No leite UHT, responsável por 80% das vendas no País, o defeito foi o gosto de cozido. O UHT é esterilizado e vem em caixinha cartonada ou em garrafa plástica. ‘Muitas vezes, porém, esse gosto não é reconhecido como defeito pelo consumidor, tradicionalmente habituado a beber leite fervido.’
CAFÉ E ACHOCOLATADO
Já o leite pasteurizado apresentou o sabor de plástico e oxidado. No Brasil, a classificação do pasteurizado é tipo A, tipo B e pasteurizado. Segundo Georgiana, o brasileiro pode nem perceber tais defeitos. ‘Pode ter se acostumado por não ter parâmetros comparativos ou nem reparar os defeitos de sabor porque, em geral, é comum a mistura da bebida com café e achocolatado’, diz.
‘O gosto ideal do leite é aquele que, após ser bebido, não deixa nenhum outro gosto na boca. O leite deve ser cremoso e levemente adocicado, sem nenhum odor’, completa.
Georgiana diz que, para eliminar os defeitos do leite, é preciso começar a atuar na ponta da cadeia produtiva, o produtor. Segundo ela, o controle sanitário é competente e obedece a todas as normas de higiene. ‘Mas é preciso ampliar os cuidados em fatores que possam influenciar o gosto final do leite.’
Para a indústria láctea, a pesquisadora sugere a introdução da análise sensorial. ‘Poderíamos ter um especialista em julgamento de sabor que atuasse próximo do produtor, com orientação no sentido de eliminar os casos que levem ao aparecimento de defeitos.’
DEGUSTADORES
‘Usina que produz leite de boa qualidade tem degustadores, sim. É costume sortear um funcionário cuja opinião é considerada’, diz o presidente da Associação Brasileira das Indústrias do Leite Pasteurizado (Abilp), Benedito Vieira Pereira. ‘Ferver o leite, por exemplo, é um costume no Brasil e isso altera o sabor. Em outros países ninguém ferve leite pasteurizado.’
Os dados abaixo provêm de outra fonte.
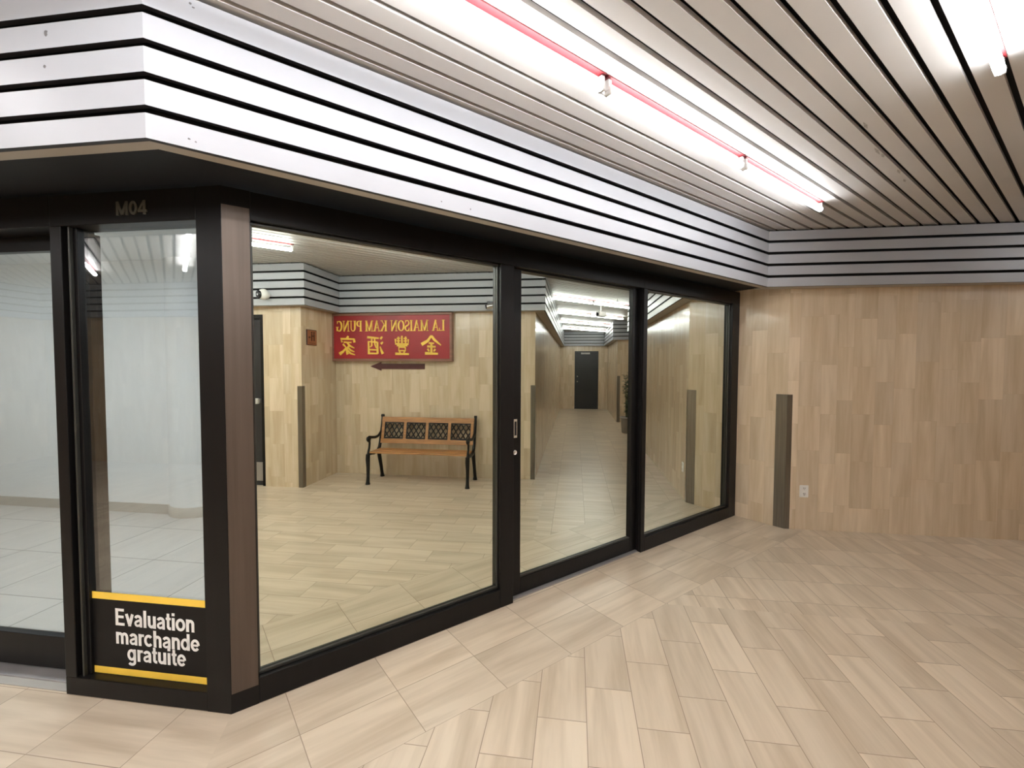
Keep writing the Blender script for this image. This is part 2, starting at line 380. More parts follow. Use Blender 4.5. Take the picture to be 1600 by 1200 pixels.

Na opinião do presidente da Associação Brasileira dos Produtores de Leite (Leite Brasil), Jorge Rubez, ‘gostar do leite depende do paladar de cada um’, diz. ‘O leite não é igual ao café, ele já vem pronto e, ao entrar em contato com o meio externo, pode sofrer alterações’, explica. ‘Por isso temos a pasteurização, para eliminar riscos e conservar a qualidade.’
Rubez diz que o consumidor pode encontrar diferença de sabores, pois cada tipo de leite é envasado por uma técnica distinta. ‘O UHT é superaquecido, pode estar aí a diferença. O de saquinho é menos aquecido.’
A assessoria de imprensa da Associação Brasileira da Indústria do Leite Longa Vida informa que o UHT em caixinha é consumido por 80% da população. A ABLV acredita que tal patamar já é uma resposta de aceitação e preferência pelo sabor do leite UHT e reitera que não tem recebido reclamação a respeito de alteração de sabor no leite.